- **Written request**
Leave out the images and repeat the listing below without a single change.

┌─ Stored data

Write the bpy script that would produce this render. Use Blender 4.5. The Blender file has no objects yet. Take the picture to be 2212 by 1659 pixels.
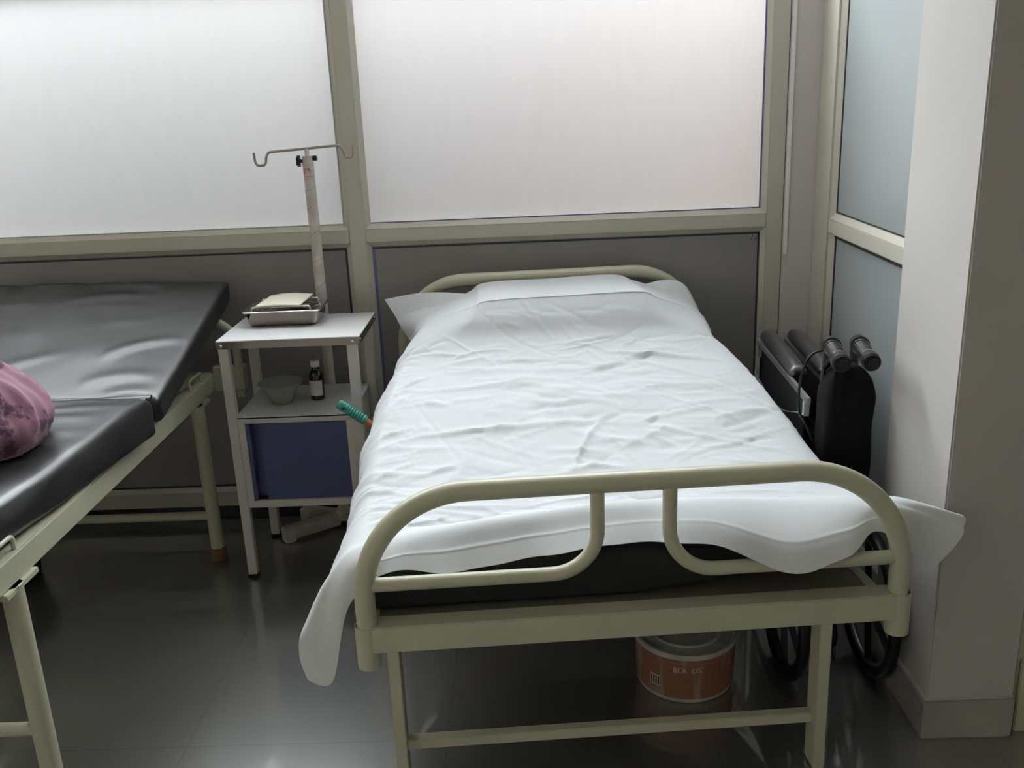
import bpy, bmesh, math, random
import numpy as np
from mathutils import Vector, Matrix, noise
random.seed(7); rng = np.random.default_rng(11)
sc = bpy.context.scene
COL = sc.collection
PI = math.pi

# ------------------------------------------------------------------ materials
def srgb(r, g, b):
    f = lambda c: (c/255/12.92) if c/255 <= .04045 else ((c/255+.055)/1.055)**2.4
    return (f(r), f(g), f(b), 1)
def mat(name, color, rough=.5, metal=0, spec=.5, coat=0, coat_r=.05, bump=None, var=None, trans=0, sheen=0, stretch=None):
    m = bpy.data.materials.new(name); m.use_nodes = True
    nt = m.node_tree; b = nt.nodes['Principled BSDF']
    col = tuple(color) + ((1,) if len(color) == 3 else ())
    b.inputs['Base Color'].default_value = col
    b.inputs['Roughness'].default_value = rough; b.inputs['Metallic'].default_value = metal
    b.inputs['Specular IOR Level'].default_value = spec
    b.inputs['Coat Weight'].default_value = coat; b.inputs['Coat Roughness'].default_value = coat_r
    b.inputs['Transmission Weight'].default_value = trans
    b.inputs['Sheen Weight'].default_value = sheen
    tc = nt.nodes.new('ShaderNodeTexCoord')
    src = tc.outputs['Object']
    if stretch:
        mp = nt.nodes.new('ShaderNodeMapping'); mp.inputs['Scale'].default_value = stretch
        nt.links.new(src, mp.inputs['Vector']); src = mp.outputs['Vector']
    if var:
        n = nt.nodes.new('ShaderNodeTexNoise'); n.inputs['Scale'].default_value = var[0]; n.inputs['Detail'].default_value = 5
        nt.links.new(src, n.inputs['Vector'])
        r = nt.nodes.new('ShaderNodeValToRGB')
        k = var[1]
        r.color_ramp.elements[0].position = .3; r.color_ramp.elements[1].position = .7
        r.color_ramp.elements[0].color = tuple(c*(1-k) for c in col[:3])+(1,)
        r.color_ramp.elements[1].color = tuple(min(1, c*(1+k)) for c in col[:3])+(1,)
        nt.links.new(n.outputs['Fac'], r.inputs['Fac']); nt.links.new(r.outputs['Color'], b.inputs['Base Color'])
    if bump:
        n = nt.nodes.new('ShaderNodeTexNoise'); n.inputs['Scale'].default_value = bump[0]; n.inputs['Detail'].default_value = 4
        nt.links.new(src, n.inputs['Vector'])
        bp = nt.nodes.new('ShaderNodeBump'); bp.inputs['Strength'].default_value = bump[1]; bp.inputs['Distance'].default_value = bump[2] if len(bump) > 2 else .002
        nt.links.new(n.outputs['Fac'], bp.inputs['Height']); nt.links.new(bp.outputs['Normal'], b.inputs['Normal'])
    return m
M = {}
M['cream'] = mat('cream enamel', (.46, .45, .335), .36, bump=(60, .12, .001), var=(5, .05))
M['alu'] = mat('powder coated section', (.46, .44, .37), .42, var=(3, .05))
M['panel'] = mat('grey laminate', (.225, .21, .205), .38, var=(2, .06), bump=(300, .05, .001))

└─

- **Response below**
Write the bpy script that would produce this render. Use Blender 4.5. The Blender file has no objects yet. Take the picture to be 2212 by 1659 pixels.
import bpy, bmesh, math, random
import numpy as np
from mathutils import Vector, Matrix, noise
random.seed(7); rng = np.random.default_rng(11)
sc = bpy.context.scene
COL = sc.collection
PI = math.pi

# ------------------------------------------------------------------ materials
def srgb(r, g, b):
    f = lambda c: (c/255/12.92) if c/255 <= .04045 else ((c/255+.055)/1.055)**2.4
    return (f(r), f(g), f(b), 1)
def mat(name, color, rough=.5, metal=0, spec=.5, coat=0, coat_r=.05, bump=None, var=None, trans=0, sheen=0, stretch=None):
    m = bpy.data.materials.new(name); m.use_nodes = True
    nt = m.node_tree; b = nt.nodes['Principled BSDF']
    col = tuple(color) + ((1,) if len(color) == 3 else ())
    b.inputs['Base Color'].default_value = col
    b.inputs['Roughness'].default_value = rough; b.inputs['Metallic'].default_value = metal
    b.inputs['Specular IOR Level'].default_value = spec
    b.inputs['Coat Weight'].default_value = coat; b.inputs['Coat Roughness'].default_value = coat_r
    b.inputs['Transmission Weight'].default_value = trans
    b.inputs['Sheen Weight'].default_value = sheen
    tc = nt.nodes.new('ShaderNodeTexCoord')
    src = tc.outputs['Object']
    if stretch:
        mp = nt.nodes.new('ShaderNodeMapping'); mp.inputs['Scale'].default_value = stretch
        nt.links.new(src, mp.inputs['Vector']); src = mp.outputs['Vector']
    if var:
        n = nt.nodes.new('ShaderNodeTexNoise'); n.inputs['Scale'].default_value = var[0]; n.inputs['Detail'].default_value = 5
        nt.links.new(src, n.inputs['Vector'])
        r = nt.nodes.new('ShaderNodeValToRGB')
        k = var[1]
        r.color_ramp.elements[0].position = .3; r.color_ramp.elements[1].position = .7
        r.color_ramp.elements[0].color = tuple(c*(1-k) for c in col[:3])+(1,)
        r.color_ramp.elements[1].color = tuple(min(1, c*(1+k)) for c in col[:3])+(1,)
        nt.links.new(n.outputs['Fac'], r.inputs['Fac']); nt.links.new(r.outputs['Color'], b.inputs['Base Color'])
    if bump:
        n = nt.nodes.new('ShaderNodeTexNoise'); n.inputs['Scale'].default_value = bump[0]; n.inputs['Detail'].default_value = 4
        nt.links.new(src, n.inputs['Vector'])
        bp = nt.nodes.new('ShaderNodeBump'); bp.inputs['Strength'].default_value = bump[1]; bp.inputs['Distance'].default_value = bump[2] if len(bump) > 2 else .002
        nt.links.new(n.outputs['Fac'], bp.inputs['Height']); nt.links.new(bp.outputs['Normal'], b.inputs['Normal'])
    return m
M = {}
M['cream'] = mat('cream enamel', (.46, .45, .335), .36, bump=(60, .12, .001), var=(5, .05))
M['alu'] = mat('powder coated section', (.46, .44, .37), .42, var=(3, .05))
M['panel'] = mat('grey laminate', (.225, .21, .205), .38, var=(2, .06), bump=(300, .05, .001))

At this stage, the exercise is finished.